The subprime meltdown is having big implications on the market. Not too long ago, Fed Chairman Ben Bernanke and Treasury Secretary Henry Paulson both went on record saying the subprime problems would be contained.

But now, it appears they may been mistaken, as the problems are now seen bleeding across the credit markets.

While there are some justifiable concerns in the market, some of the recent movements in equity markets have been largely due to sentiment and not on fundamentals. However, there is still some great value in the market when focusing in on the latter. American Insurance Group (NYSE:
AIG) recently reported earnings, and even with subprime ties the business looks to be on very solid ground. (For more on Subprime lending, see Subprime Is Often Subpar.)

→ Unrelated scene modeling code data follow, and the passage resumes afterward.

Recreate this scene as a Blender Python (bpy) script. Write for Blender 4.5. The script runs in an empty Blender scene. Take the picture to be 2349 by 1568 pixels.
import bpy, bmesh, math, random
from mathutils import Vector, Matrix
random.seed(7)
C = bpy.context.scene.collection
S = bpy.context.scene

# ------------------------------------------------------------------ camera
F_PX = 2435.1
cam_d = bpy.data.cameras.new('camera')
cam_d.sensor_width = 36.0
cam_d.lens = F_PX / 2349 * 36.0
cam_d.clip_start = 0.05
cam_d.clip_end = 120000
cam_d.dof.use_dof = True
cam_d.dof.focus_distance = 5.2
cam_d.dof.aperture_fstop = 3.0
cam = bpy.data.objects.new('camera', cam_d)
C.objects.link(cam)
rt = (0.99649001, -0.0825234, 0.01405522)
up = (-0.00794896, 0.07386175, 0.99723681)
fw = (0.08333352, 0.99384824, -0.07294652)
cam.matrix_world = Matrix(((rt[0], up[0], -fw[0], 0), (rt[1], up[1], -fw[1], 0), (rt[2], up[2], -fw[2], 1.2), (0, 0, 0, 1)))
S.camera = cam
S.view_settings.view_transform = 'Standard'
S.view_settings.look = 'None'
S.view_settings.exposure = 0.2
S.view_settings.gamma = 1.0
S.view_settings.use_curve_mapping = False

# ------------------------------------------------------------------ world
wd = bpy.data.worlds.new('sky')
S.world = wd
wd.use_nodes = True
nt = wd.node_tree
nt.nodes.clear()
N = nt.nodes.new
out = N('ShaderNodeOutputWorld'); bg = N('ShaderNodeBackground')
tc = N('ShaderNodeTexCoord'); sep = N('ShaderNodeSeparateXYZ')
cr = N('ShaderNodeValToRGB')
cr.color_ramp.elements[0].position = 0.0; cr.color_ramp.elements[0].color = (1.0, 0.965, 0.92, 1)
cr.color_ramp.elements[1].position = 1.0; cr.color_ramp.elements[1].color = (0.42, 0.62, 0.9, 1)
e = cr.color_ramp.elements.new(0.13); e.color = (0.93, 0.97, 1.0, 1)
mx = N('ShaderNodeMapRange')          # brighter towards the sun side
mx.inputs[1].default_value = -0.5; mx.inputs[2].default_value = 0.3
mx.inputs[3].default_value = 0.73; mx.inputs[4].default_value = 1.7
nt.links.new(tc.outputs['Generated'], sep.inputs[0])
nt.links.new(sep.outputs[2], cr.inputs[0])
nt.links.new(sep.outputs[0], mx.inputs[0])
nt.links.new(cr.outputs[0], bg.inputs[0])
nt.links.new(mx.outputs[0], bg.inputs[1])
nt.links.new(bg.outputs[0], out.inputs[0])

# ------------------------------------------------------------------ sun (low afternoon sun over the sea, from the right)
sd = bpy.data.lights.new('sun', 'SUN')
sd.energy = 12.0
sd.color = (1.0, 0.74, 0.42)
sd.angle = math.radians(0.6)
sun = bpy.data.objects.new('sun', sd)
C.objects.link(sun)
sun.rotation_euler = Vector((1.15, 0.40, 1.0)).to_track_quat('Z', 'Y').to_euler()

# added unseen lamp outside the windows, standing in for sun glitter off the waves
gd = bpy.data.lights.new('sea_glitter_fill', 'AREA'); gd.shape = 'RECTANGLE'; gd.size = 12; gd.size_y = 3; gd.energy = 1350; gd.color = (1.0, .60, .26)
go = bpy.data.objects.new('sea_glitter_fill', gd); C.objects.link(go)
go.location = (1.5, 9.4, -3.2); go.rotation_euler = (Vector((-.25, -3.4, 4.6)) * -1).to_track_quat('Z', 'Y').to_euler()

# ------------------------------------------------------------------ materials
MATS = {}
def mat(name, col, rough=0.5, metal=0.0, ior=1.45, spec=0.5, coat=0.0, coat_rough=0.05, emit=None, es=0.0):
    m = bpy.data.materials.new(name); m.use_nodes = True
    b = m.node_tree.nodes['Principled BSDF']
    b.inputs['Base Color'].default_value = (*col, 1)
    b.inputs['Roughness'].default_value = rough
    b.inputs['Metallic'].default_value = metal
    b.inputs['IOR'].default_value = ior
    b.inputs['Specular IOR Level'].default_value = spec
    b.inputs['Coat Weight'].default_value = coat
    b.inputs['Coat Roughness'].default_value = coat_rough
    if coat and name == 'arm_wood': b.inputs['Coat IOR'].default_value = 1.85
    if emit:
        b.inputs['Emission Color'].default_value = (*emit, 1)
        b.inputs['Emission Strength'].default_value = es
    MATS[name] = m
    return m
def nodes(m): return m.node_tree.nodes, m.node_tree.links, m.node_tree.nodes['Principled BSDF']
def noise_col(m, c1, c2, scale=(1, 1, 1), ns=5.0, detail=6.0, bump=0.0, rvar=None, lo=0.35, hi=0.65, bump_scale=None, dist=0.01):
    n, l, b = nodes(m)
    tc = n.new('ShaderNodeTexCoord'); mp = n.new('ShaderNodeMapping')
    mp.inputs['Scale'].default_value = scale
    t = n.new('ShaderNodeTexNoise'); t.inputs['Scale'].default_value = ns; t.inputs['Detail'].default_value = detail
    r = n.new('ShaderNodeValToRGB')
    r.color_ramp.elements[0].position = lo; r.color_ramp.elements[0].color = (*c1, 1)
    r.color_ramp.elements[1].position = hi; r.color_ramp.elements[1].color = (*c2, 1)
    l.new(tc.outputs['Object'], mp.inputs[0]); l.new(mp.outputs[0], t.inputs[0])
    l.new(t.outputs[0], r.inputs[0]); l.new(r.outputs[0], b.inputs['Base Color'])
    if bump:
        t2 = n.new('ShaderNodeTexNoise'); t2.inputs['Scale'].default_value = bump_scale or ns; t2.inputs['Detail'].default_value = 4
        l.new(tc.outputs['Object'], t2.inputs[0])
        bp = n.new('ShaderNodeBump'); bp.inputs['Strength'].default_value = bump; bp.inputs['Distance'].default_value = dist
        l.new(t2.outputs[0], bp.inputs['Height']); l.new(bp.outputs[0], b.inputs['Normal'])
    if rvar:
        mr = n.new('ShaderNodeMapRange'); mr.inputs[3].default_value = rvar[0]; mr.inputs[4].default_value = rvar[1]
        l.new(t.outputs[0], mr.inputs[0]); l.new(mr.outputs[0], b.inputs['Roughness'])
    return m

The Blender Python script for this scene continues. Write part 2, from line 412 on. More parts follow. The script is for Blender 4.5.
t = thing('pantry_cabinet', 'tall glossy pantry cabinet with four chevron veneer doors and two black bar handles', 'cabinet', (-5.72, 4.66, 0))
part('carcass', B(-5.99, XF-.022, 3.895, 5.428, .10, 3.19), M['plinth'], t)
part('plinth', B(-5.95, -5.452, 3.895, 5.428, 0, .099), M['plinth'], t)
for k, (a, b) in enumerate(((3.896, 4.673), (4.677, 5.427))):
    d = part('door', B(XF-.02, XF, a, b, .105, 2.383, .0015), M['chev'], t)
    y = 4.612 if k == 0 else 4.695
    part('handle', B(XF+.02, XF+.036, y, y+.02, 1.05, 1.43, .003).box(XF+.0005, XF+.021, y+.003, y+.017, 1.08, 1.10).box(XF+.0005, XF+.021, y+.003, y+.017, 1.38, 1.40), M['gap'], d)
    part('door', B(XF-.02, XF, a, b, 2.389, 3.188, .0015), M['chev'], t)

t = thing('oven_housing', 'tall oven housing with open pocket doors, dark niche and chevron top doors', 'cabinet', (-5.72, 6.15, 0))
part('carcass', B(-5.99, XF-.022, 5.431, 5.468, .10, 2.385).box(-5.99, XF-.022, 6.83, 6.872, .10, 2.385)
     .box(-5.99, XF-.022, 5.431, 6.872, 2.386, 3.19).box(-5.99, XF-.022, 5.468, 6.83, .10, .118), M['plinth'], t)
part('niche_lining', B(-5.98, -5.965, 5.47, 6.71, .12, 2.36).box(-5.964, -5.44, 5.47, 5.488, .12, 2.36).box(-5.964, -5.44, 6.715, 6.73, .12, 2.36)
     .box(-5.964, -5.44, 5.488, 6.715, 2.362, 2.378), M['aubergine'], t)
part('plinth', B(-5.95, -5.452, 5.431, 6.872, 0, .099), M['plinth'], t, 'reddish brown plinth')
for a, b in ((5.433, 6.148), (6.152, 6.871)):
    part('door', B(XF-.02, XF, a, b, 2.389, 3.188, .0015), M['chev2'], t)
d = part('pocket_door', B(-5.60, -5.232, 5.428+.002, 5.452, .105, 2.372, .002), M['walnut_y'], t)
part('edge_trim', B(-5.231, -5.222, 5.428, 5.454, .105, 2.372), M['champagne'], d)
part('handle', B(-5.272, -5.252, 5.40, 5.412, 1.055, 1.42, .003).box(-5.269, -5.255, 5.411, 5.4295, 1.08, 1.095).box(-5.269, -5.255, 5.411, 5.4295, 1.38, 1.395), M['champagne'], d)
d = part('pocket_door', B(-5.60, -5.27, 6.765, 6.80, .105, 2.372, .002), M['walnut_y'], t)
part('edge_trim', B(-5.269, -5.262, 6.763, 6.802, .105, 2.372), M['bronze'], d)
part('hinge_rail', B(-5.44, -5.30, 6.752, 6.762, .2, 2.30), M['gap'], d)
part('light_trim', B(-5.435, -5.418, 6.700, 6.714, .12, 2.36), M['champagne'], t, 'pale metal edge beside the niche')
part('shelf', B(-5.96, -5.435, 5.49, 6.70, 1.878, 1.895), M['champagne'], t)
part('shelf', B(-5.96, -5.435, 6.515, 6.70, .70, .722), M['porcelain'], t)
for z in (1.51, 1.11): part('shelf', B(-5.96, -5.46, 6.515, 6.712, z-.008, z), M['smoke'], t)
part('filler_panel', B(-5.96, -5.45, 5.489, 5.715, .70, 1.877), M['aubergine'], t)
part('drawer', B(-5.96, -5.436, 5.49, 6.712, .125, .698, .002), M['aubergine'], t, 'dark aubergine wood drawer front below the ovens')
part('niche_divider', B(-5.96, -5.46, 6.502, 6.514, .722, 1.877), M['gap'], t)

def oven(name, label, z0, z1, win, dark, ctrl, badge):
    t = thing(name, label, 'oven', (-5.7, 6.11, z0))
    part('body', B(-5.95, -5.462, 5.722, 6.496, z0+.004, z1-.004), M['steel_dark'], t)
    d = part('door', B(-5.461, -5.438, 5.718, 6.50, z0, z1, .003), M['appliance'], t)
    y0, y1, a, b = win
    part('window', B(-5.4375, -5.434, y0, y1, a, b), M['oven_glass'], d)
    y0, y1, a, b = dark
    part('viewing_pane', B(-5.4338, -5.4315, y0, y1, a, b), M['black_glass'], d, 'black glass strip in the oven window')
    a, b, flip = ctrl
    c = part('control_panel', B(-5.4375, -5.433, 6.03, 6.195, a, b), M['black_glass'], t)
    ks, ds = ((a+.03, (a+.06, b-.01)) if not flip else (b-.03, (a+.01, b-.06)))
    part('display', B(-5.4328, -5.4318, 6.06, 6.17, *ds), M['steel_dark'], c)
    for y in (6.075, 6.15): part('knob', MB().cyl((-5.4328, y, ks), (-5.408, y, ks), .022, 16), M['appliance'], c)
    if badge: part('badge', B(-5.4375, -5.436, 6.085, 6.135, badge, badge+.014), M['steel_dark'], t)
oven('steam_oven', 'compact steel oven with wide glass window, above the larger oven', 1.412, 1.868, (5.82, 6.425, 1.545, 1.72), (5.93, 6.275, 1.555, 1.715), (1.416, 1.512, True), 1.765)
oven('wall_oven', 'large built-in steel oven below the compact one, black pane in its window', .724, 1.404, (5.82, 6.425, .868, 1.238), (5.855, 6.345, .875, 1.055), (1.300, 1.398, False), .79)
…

Subprime loans and housing sector problems are tearing through the markets, and some of AIG's business is closely tied to this. The reason AIG is different from the other companies getting crushed is two-fold. First, AIG has a strongly diversified business. AIG said in its release that its mortgage insurance business weakened during the second quarter due to the weak U.S. housing market, with the unit losing $78 million.

Its American General Finance business unit also saw moderate adverse effects from subprime exposure, which constitutes about 31% of its real estate portfolio. Yet, even with these problems, the company still grew net profits by 34%, beating consensus estimates. This was led by strong results from its Property and Casualty and Life insurance groups, which have consistently performed well.

The Right Exposure
The second reason AIG is different is due to the nature of its subprime exposure. Along with its earnings release, the company outlined the strength of its asset pool. Of the company's subprime mortgage-backed securities, 98% are rated AAA or AA (86% and 12% respectively). Management said that it would take Depression-era declines in housing and record-setting default levels for the business to be harmed.

Despite defaults rising, AIG has enough cash to mute those effects. Unlike hedge funds and investment banks reeling and taking losses to get rid of anything tied to mortgages, AIG is comfortable with the quality of its investments and can hold them to maturity. This eliminates the interest rate sensitivity that is ripping into the rest of the market.

A Value Buy
One effect of the recent market plunge is that it is offering long term investors opportunities to buy financial companies cheap. You have to be selective and prudent in your choices, but there are some very attractive stocks getting taken down by systematic risk. I mentioned in a previous article that Citigroup (NYSE:C) looks like a very smart long-term play, and AIG looks good on all the same metrics.

The stock is currently trading at less than 10-times forward earnings estimates. Historically they have traded at around a 16 price-earnings multiple. The cause of the plunge is not based on the underlying numbers for the company, since they have continued to look good. The plunge is due to anything financial being dragged down, and once focus gets back to the company itself there is plenty room for the stock to go up.

Tread Lightly
While I do believe this is a great value going forward, there are short-term concerns. Liquidity has been drying up in the markets, due to subprime problems. I believe that AIG's core business will remain stable and strong throughout this volatile period in the markets. However, it would be imprudent to jump right in during such a rocky market environment. Even if subprime doesn't damage AIG's business, it can most certainly affect the stock price.